Di hari Minggu yang cerah, seorang ayah mengajak kedua anaknya menyusuri hangatnya akhir pekan. Kawasan Hamptons masih lenggang akibat derasnya hujan yang turun di malam sebelumnya. Mengenakan jaket casual dan syal bermotif Yankee, mereka melangkahkan kaki sembari melontarkan kisah mengenai mitos New York, Lou Reed, dan keagungan CBGB. Sampai pada akhirnya tempat pemberhentian yang dituju telah berdiri di ambang muka.
Sang kakak dengan mimik muka yang serius mencari tumpukan di kategori jazz; berharap menemukan bongkahan Lee Ritenour maupun Miles Davis. Syukur jika Straight, No Chaser milik Thelonious Monk juga berhasil diperoleh di tangan. Sang adik, naga-naganya menyukai tipe yang ikonik; berupaya memperoleh sampul The Yardbirds atau kalau yang digali nihil hasil, John Mayall and The Bluesbreakers pun tak jadi persoalan. Di saat bersamaan, sang ayah hanya menyimpulkan senyum tanda kepuasan menyaksikan keturunannya memilah tiap produk budaya dengan intim yang kelak menjadi cikal bakal pilihan hidup keduanya; bermusik.
Satu dekade setelahnya, sepasang saudara tersebut mewujudkan impian masa kecilnya dengan membentuk grup bernama The Lemon Twigs. Adalah Brian dan Michael D’Addario yang berada di belakang kemudi layar kolektif pengusung art, baroque, atau psychedelic rock asal New York ini. Tampilannya mudah dikenali; berambut panjang nan lurus serta mencintai setelan jas bercorak merah, juga berlagak laiknya Sid Vicious dengan potongan eksentrik yang menyala. Kendati demikian, dengan bantuan Danny Ayala (keyboard) dan Megan Zeankowski (bass), album perdana The Lemon Twigs meninggalkan kesan sulit dilupakan karena kualitas wahid yang berbicara seutuhnya.
Bergabung bersama label legendaris 4AD di tahun 2015 menandai kiprah mereka sebagai potensi panas kancah independen. Duabelas bulan kemudian, debut album yang bertajuk Do Hollywood lepas ke pasaran. Berisikan sepuluh komposisi yang memuat tafsir banyak hal; prosesi jatuh cinta, kesenangan, dan pembuktian yang mungkin tak bakal mendapati ujung perjumpaan. Lewat Do Hollywood, baik Brian maupun Michael menganggap hari esok hanyalah fantasi yang seyogyanya dipupus dengan ritual menikmati seakan tak muncul kesempatan lagi.
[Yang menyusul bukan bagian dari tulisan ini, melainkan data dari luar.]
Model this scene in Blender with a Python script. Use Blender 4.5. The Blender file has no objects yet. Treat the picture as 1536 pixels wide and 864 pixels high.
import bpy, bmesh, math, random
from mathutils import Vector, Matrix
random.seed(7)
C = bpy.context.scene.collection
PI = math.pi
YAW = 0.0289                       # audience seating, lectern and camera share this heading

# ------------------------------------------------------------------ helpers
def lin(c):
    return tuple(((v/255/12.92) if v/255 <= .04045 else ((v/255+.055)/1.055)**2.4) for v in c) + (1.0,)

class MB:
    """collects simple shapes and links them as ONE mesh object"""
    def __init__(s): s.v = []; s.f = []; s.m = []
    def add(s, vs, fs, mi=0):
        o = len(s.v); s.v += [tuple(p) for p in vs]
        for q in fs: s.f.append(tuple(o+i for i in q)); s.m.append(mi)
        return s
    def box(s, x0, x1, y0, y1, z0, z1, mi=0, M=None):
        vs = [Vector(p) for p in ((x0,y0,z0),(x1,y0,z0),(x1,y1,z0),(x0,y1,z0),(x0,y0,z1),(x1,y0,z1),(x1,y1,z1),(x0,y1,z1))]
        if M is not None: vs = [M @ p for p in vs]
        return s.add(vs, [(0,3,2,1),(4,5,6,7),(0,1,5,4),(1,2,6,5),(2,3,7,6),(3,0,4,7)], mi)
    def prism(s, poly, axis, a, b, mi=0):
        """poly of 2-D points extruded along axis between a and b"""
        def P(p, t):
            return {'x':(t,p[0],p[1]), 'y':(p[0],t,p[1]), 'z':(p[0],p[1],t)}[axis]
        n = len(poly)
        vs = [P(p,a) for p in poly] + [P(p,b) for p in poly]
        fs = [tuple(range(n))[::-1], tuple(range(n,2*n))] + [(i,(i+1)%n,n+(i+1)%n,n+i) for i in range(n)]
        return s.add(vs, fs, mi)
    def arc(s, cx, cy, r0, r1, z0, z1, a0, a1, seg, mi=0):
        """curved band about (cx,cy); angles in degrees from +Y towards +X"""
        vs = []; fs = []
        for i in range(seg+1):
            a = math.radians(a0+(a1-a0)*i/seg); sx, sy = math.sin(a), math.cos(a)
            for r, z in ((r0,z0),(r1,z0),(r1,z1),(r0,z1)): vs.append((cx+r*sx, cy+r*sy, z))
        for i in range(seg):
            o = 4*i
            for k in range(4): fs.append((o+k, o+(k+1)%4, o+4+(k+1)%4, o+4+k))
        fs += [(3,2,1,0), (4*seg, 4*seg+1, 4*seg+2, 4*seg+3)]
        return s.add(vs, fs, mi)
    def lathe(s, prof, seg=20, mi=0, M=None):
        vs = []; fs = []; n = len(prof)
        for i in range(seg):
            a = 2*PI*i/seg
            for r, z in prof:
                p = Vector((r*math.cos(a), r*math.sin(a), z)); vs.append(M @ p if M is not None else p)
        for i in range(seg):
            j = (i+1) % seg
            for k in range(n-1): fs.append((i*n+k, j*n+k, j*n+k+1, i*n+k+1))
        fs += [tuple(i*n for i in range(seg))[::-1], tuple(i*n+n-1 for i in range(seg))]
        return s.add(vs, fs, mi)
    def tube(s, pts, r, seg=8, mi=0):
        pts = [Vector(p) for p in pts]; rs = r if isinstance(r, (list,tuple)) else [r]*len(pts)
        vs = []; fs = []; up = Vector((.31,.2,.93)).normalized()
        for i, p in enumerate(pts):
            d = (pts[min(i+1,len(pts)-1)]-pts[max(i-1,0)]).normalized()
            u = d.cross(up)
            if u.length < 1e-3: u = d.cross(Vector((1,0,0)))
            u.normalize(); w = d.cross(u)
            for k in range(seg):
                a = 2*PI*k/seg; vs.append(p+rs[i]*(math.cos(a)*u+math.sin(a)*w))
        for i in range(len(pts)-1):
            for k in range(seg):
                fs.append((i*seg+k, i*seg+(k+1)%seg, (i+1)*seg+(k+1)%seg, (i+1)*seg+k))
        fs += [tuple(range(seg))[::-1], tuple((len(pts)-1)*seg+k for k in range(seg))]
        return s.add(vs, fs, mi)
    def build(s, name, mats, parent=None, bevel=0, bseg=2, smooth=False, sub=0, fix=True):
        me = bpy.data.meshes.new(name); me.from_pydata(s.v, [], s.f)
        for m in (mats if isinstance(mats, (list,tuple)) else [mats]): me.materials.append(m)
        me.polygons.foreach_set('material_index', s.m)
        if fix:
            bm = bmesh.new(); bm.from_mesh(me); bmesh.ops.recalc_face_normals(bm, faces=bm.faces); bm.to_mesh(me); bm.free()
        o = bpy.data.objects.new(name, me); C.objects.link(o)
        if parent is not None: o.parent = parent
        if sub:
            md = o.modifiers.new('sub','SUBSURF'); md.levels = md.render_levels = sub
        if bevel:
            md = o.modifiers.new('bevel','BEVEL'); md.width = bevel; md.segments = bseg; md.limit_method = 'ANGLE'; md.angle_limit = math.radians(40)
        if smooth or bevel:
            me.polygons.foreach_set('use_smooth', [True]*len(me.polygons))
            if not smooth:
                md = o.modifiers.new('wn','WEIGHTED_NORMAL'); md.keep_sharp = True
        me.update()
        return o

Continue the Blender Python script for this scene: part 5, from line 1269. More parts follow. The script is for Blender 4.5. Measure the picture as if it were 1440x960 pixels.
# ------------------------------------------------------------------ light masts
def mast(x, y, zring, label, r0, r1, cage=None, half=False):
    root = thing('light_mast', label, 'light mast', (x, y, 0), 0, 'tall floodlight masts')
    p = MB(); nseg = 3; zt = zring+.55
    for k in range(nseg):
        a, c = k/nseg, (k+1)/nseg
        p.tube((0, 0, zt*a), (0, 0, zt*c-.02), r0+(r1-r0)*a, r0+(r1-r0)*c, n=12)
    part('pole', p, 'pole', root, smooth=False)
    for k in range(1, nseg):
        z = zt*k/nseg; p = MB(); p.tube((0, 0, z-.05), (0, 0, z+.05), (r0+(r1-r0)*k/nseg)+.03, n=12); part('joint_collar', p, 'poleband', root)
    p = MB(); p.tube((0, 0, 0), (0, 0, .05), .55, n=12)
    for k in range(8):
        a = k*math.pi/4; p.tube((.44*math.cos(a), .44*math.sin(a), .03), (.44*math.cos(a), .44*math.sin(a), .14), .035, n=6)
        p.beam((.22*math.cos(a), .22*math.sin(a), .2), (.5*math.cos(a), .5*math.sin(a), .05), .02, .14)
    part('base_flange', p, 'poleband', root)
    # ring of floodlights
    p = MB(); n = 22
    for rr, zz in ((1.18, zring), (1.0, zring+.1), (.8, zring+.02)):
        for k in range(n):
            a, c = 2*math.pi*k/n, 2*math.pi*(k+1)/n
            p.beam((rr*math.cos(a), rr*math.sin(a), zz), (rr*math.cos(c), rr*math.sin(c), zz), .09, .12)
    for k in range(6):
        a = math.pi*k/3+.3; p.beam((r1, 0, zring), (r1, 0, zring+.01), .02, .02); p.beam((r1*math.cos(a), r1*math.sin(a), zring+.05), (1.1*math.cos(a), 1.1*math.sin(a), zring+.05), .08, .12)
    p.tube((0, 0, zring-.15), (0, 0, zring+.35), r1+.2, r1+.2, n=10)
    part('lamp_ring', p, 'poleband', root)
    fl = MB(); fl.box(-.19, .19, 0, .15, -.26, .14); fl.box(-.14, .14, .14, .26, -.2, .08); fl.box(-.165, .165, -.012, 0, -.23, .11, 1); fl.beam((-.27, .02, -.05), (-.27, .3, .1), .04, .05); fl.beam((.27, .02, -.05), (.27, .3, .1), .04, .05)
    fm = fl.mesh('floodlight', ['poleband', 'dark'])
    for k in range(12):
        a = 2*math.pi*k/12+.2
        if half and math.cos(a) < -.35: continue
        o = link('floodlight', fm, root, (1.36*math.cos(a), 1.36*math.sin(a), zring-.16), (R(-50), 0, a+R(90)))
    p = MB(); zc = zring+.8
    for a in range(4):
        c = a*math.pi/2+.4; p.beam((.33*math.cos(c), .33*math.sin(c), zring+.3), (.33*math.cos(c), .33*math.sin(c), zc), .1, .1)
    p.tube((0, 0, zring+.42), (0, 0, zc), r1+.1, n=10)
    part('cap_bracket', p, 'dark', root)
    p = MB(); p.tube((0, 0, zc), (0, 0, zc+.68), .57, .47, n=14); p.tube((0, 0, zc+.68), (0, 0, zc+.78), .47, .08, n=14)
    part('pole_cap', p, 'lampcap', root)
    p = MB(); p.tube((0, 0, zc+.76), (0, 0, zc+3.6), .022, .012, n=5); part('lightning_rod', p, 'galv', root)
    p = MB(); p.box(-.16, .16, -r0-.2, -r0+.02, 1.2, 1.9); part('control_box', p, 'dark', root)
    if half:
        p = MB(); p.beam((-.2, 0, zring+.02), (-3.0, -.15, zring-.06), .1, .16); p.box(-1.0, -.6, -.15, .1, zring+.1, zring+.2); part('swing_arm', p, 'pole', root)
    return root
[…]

Rasa menyesal menghinggapi sanubari ketika tak memasukan hasil kreasi The Lemon Twigs ke dalam pilihan album terbaik 2016. Do Hollywood memiliki pelbagai kriteria untuk disebutkan setidaknya pada posisi lima teratas; aransemen tanpa cela, gradasi genre yang beragam, sampai fondasi yang menjanjikan iman. Misalnya di nomor “I Wanna Prove to You” yang dibuai alunan bohemian dengan metafora choir membahana, seketika merekam karisma Freddie Mercury tatkala menari di mimbar opera.
Lalu “Those Days Is Comin’ Soon” berputar memeriahkan karnaval era Sgt. Pepper Lonely Club Hearts Band yang monumental lengkap dengan ketukan Brian yang repetitif, melambat, serta menyeruak percumbuan instrumental psychedelic yang tercampur gemerlap pesta rock and roll. Sajian moodboster yang wajib Anda pasang di playlist buatan sendiri. Sedangkan di “Haroomata”, vokal Brian sepintas mirip Todd Rundgren yang tak tertebak. Jangan lupakan “Baby, Baby”; menuntut transformasi “Femme Fetale” gubahan Big Star yang perlahan termakan usia.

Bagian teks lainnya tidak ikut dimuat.